=== Exercise material ===
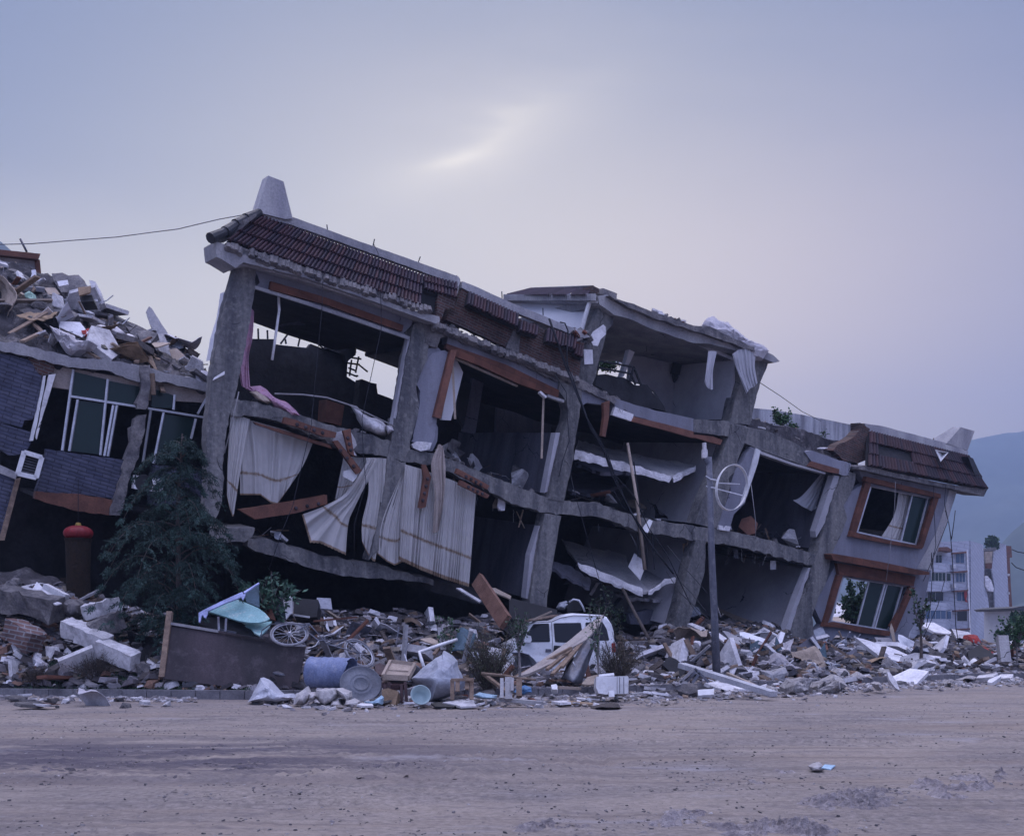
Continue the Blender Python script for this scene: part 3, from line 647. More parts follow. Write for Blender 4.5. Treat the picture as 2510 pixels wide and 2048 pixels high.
# hanging floor plates between columns
def plate(pts, w0, w1, th, m, name='broken_floor_plate', rough=2.6):
    q = pp(pts); ymin = min(p[1] for p in q); ymax = max(p[1] for p in q); q = rough2(q, rough, 9, int(q[0][0]))
    bm = new(); f = [QP(x, y, lerp(w1, w0, (y-ymin)/(ymax-ymin))) for x, y in q]; nn = V((0,0,-1)); add_prism(bm, f, nn*th); return obj(name, bm, m, B)
plate('F 700 130 720 60 950 120 1300 200 1690 262 1665 285 1480 355', .3, 3.0, .08, M['lightc'])
plate('F 700 140 960 205 1480 352 1462 383 1200 310 690 190', .25, .5, .1, M['slabw'], 'plate_edge')
plate('F 1485 352 1680 268 1675 290 1500 382', .25, .8, .1, M['slabw'], 'plate_edge')
plate('F 590 870 800 930 1000 965 1110 1000 1140 1110 1230 1190 1290 1290 1240 1300 900 1150 720 1060 640 960', .1, 3.2, .07, M['lightc'])
plate('F 720 1055 900 1130 1250 1270 1245 1310 900 1180 730 1085', .05, .5, .08, M['slabw'], 'plate_edge')
plate('F 1265 1115 1440 1090 1560 1085 1600 1150 1430 1190 1290 1295 1225 1195', .1, 2.6, .07, M['lightc'])
plate('F 1430 1190 1600 1155 1600 1175 1440 1210 1320 1290 1290 1295', .05, .6, .1, M['slabw'], 'plate_edge')
plate('F 510 1045 640 1080 830 1200 815 1260 680 1200 500 1100', .5, 1.2, .1, M['innerw'])
plate('F 1010 1290 1250 1300 1490 1290 1480 1360 1300 1350 1130 1345', .9, 2.0, .1, M['lightc'])
plate('F 700 250 760 200 1100 260 1150 320 900 320', 1.0, 3.5, .1, M['innerw'])
plate('J 900 190 1040 130 1200 170 1330 220 1420 280 1300 330 1180 382 1040 260', .6, 4.5, .04, M['palewood'], 'fallen_ceiling_board', 0)
plate('F 610 330 1150 320 1100 420 830 500 640 470', 1.5, 4.5, .1, M['innerw'])
part('wall_panel', 'F 1150 1560 1130 1480 1300 1440 1450 1460 1480 1560', 1.2, .2, M['innerw'], rough=1)
part('doorway_panel', 'I 1230 990 1235 995 1250 1000', 1, .1, M['innerw']) if False else None
# inner room details of the second bay
part('inner_wall', 'E 330 880 420 900 350 1340 250 1320', 3.2, .15, M['innerw'])
part('inner_door', 'E 215 900 320 930 250 1300 200 1200', 3.0, .1, M['black'])
part('inner_wall', 'E 190 810 250 840 205 1010 190 1100 160 1190', 1.4, .12, M['room'])
part('inner_wall', 'E 530 1000 900 1060 1000 1090 920 1600 830 1650 700 1480 510 1400', 6.15, .1, M['innerw'])
part('wardrobe', 'D 880 60 1015 105 990 260 870 230', 2.6, .6, M['redwood'])
part('ceiling_joist', 'C 500 1010 540 1020 640 990 700 935 810 970 780 1000 660 1010', 3.2, .08, M['innerw'])
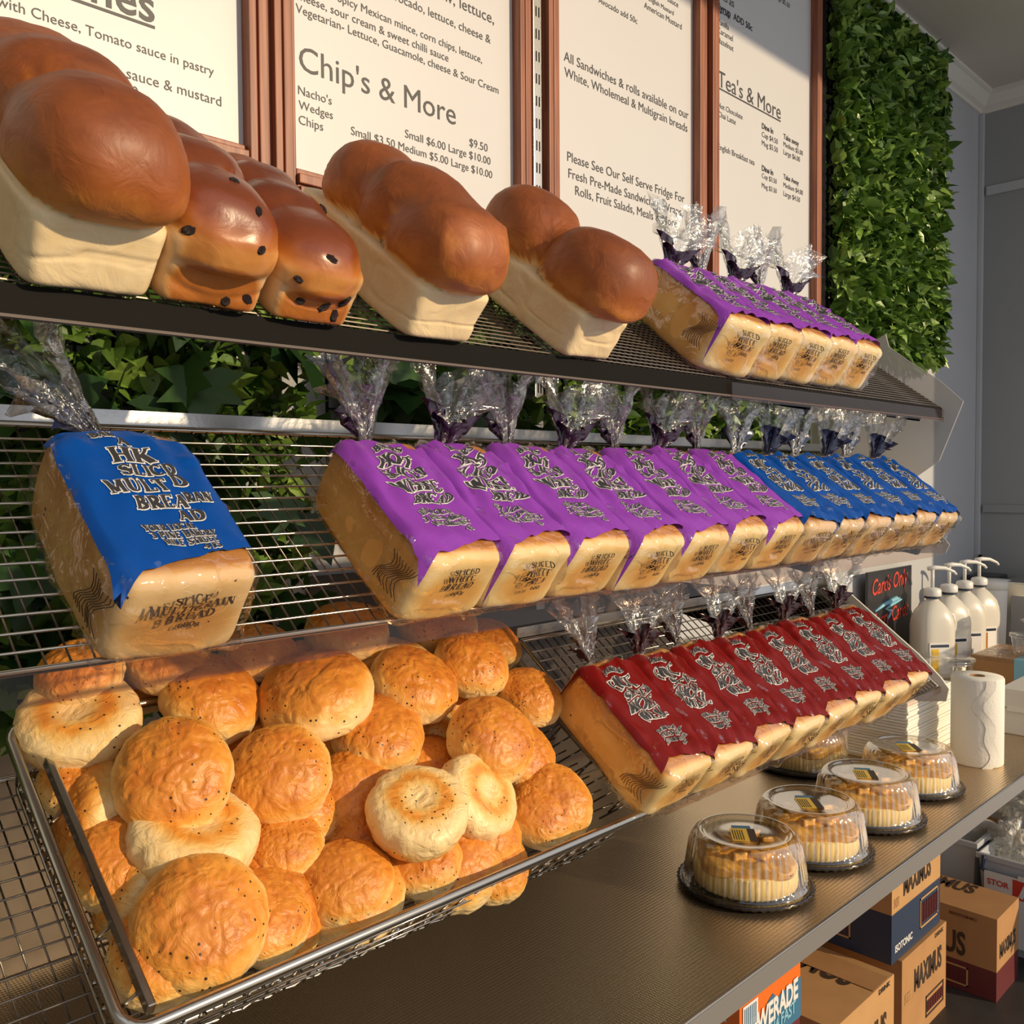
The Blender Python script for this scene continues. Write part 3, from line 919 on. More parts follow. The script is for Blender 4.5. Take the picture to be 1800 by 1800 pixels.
===
### Required task
Take the records above and transcribe them exactly, dropping every picture.

### The result
Continue the Blender Python script for this scene: part 3, from line 647. More parts follow. Write for Blender 4.5. Treat the picture as 2510 pixels wide and 2048 pixels high.
# hanging floor plates between columns
def plate(pts, w0, w1, th, m, name='broken_floor_plate', rough=2.6):
    q = pp(pts); ymin = min(p[1] for p in q); ymax = max(p[1] for p in q); q = rough2(q, rough, 9, int(q[0][0]))
    bm = new(); f = [QP(x, y, lerp(w1, w0, (y-ymin)/(ymax-ymin))) for x, y in q]; nn = V((0,0,-1)); add_prism(bm, f, nn*th); return obj(name, bm, m, B)
plate('F 700 130 720 60 950 120 1300 200 1690 262 1665 285 1480 355', .3, 3.0, .08, M['lightc'])
plate('F 700 140 960 205 1480 352 1462 383 1200 310 690 190', .25, .5, .1, M['slabw'], 'plate_edge')
plate('F 1485 352 1680 268 1675 290 1500 382', .25, .8, .1, M['slabw'], 'plate_edge')
plate('F 590 870 800 930 1000 965 1110 1000 1140 1110 1230 1190 1290 1290 1240 1300 900 1150 720 1060 640 960', .1, 3.2, .07, M['lightc'])
plate('F 720 1055 900 1130 1250 1270 1245 1310 900 1180 730 1085', .05, .5, .08, M['slabw'], 'plate_edge')
plate('F 1265 1115 1440 1090 1560 1085 1600 1150 1430 1190 1290 1295 1225 1195', .1, 2.6, .07, M['lightc'])
plate('F 1430 1190 1600 1155 1600 1175 1440 1210 1320 1290 1290 1295', .05, .6, .1, M['slabw'], 'plate_edge')
plate('F 510 1045 640 1080 830 1200 815 1260 680 1200 500 1100', .5, 1.2, .1, M['innerw'])
plate('F 1010 1290 1250 1300 1490 1290 1480 1360 1300 1350 1130 1345', .9, 2.0, .1, M['lightc'])
plate('F 700 250 760 200 1100 260 1150 320 900 320', 1.0, 3.5, .1, M['innerw'])
plate('J 900 190 1040 130 1200 170 1330 220 1420 280 1300 330 1180 382 1040 260', .6, 4.5, .04, M['palewood'], 'fallen_ceiling_board', 0)
plate('F 610 330 1150 320 1100 420 830 500 640 470', 1.5, 4.5, .1, M['innerw'])
part('wall_panel', 'F 1150 1560 1130 1480 1300 1440 1450 1460 1480 1560', 1.2, .2, M['innerw'], rough=1)
part('doorway_panel', 'I 1230 990 1235 995 1250 1000', 1, .1, M['innerw']) if False else None
# inner room details of the second bay
part('inner_wall', 'E 330 880 420 900 350 1340 250 1320', 3.2, .15, M['innerw'])
part('inner_door', 'E 215 900 320 930 250 1300 200 1200', 3.0, .1, M['black'])
part('inner_wall', 'E 190 810 250 840 205 1010 190 1100 160 1190', 1.4, .12, M['room'])
part('inner_wall', 'E 530 1000 900 1060 1000 1090 920 1600 830 1650 700 1480 510 1400', 6.15, .1, M['innerw'])
part('wardrobe', 'D 880 60 1015 105 990 260 870 230', 2.6, .6, M['redwood'])
part('ceiling_joist', 'C 500 1010 540 1020 640 990 700 935 810 970 780 1000 660 1010', 3.2, .08, M['innerw'])
The Blender Python script for this scene continues. Write part 3, from line 919 on. More parts follow. The script is for Blender 4.5. Take the picture to be 1800 by 1800 pixels.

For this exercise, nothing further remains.